** WORK REQUIRED **
Print each line from the start of the records below up through the line where "from mathutils.geometry import" is found, exactly as given.

** INPUT **

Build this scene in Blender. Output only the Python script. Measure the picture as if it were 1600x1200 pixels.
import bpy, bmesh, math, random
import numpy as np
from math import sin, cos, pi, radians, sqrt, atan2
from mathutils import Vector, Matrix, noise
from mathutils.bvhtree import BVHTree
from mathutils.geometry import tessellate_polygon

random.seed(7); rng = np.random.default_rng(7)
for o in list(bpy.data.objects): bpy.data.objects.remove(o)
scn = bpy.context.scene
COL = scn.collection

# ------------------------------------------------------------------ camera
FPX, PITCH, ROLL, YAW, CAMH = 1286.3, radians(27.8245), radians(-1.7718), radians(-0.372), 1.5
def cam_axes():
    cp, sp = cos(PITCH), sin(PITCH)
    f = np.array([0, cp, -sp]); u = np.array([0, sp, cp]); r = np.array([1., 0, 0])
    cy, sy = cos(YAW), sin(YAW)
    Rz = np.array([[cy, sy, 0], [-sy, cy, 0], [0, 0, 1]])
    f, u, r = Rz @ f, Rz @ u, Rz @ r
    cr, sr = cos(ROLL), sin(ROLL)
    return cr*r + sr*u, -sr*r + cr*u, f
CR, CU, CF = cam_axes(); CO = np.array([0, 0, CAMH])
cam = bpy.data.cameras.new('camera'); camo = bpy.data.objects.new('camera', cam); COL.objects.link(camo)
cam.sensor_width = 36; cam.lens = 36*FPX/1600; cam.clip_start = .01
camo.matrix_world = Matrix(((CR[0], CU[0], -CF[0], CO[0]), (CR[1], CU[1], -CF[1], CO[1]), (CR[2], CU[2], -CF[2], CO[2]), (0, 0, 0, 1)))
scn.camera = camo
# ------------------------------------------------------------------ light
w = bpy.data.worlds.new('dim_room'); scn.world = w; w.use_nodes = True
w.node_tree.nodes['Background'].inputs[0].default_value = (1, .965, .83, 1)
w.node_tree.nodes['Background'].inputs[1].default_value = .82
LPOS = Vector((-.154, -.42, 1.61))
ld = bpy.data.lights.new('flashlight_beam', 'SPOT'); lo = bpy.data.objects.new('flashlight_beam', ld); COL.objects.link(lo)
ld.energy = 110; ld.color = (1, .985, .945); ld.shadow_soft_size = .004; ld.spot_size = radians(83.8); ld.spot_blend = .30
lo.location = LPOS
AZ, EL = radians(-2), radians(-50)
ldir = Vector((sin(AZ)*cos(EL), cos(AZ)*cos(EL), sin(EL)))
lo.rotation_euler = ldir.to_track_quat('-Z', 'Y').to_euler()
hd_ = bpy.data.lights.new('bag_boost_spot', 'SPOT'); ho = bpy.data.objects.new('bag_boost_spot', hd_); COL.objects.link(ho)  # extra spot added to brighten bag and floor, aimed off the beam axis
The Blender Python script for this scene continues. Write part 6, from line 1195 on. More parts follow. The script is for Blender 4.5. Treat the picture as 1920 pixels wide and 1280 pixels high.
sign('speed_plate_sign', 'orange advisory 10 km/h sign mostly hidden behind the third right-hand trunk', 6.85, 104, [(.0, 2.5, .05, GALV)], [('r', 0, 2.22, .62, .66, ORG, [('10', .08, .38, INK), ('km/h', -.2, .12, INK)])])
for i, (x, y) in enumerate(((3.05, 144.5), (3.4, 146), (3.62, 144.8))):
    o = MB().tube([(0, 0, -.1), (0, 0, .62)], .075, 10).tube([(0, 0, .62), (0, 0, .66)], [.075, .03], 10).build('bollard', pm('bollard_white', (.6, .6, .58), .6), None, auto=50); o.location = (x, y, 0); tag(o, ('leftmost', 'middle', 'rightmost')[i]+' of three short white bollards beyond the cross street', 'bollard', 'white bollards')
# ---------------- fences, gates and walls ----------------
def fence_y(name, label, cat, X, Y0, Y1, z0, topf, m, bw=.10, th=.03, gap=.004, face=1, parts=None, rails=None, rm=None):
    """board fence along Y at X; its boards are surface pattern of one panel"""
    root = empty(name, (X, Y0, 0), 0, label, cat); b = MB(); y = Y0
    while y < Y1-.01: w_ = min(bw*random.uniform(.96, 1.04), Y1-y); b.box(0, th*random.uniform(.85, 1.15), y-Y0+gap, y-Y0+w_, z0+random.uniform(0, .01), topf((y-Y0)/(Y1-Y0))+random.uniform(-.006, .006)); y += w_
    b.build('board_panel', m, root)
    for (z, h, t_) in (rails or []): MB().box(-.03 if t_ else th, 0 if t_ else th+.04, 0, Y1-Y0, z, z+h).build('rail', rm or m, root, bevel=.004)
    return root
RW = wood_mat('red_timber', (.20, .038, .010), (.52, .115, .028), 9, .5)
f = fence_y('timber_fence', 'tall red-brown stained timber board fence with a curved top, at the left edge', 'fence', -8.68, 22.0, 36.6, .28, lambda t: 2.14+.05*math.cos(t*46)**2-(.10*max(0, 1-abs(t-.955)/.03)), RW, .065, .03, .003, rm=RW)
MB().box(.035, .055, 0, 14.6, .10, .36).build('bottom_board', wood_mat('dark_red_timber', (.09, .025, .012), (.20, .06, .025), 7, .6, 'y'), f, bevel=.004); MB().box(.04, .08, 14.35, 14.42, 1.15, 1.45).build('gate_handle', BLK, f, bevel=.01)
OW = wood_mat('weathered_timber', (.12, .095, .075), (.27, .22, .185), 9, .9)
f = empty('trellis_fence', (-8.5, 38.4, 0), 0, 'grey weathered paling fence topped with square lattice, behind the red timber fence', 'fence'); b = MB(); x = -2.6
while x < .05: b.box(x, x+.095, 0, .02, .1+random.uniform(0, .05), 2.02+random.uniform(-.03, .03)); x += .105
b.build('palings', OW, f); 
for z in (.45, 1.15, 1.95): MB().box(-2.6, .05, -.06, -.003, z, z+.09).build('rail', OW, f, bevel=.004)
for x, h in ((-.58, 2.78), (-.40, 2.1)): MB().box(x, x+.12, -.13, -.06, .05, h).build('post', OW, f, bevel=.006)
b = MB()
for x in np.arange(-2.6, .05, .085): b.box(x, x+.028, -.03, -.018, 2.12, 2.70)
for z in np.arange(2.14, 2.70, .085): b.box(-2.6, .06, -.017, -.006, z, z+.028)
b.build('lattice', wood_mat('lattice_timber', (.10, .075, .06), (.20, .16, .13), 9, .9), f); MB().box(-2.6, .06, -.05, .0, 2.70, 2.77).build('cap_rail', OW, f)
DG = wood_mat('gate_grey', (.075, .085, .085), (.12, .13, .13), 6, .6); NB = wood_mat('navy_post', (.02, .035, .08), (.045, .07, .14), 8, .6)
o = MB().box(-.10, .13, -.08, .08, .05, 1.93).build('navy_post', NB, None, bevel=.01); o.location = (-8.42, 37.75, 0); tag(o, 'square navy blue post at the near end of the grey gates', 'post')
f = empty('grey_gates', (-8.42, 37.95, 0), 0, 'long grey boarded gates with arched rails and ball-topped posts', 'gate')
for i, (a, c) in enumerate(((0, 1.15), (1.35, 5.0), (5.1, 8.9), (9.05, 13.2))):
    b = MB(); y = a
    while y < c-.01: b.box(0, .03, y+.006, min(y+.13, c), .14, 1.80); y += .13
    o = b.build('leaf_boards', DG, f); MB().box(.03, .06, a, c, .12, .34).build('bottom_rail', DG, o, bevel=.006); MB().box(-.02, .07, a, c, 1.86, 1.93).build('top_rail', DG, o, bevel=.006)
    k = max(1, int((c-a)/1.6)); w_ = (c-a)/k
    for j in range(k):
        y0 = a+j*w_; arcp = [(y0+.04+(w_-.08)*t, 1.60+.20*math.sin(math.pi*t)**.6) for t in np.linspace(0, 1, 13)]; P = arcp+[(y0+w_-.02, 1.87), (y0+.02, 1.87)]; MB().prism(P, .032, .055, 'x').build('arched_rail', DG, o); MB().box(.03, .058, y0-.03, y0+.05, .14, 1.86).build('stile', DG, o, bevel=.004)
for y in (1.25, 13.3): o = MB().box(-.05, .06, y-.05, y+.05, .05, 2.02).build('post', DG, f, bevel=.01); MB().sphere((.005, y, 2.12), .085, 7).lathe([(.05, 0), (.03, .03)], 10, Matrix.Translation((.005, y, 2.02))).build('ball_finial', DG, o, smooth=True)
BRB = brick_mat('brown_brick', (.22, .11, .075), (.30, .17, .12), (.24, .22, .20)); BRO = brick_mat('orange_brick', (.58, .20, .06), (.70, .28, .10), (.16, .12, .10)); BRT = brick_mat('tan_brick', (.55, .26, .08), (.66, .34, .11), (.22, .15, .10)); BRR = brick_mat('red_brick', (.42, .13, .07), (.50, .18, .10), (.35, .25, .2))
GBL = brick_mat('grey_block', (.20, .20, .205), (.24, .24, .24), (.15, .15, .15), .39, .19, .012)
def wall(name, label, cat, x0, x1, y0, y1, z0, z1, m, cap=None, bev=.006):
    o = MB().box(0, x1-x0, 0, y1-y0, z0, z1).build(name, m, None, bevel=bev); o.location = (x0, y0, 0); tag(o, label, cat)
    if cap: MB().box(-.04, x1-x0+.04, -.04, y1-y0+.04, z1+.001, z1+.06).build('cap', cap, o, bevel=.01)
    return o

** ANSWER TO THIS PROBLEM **
Build this scene in Blender. Output only the Python script. Measure the picture as if it were 1600x1200 pixels.
import bpy, bmesh, math, random
import numpy as np
from math import sin, cos, pi, radians, sqrt, atan2
from mathutils import Vector, Matrix, noise
from mathutils.bvhtree import BVHTree
from mathutils.geometry import tessellate_polygon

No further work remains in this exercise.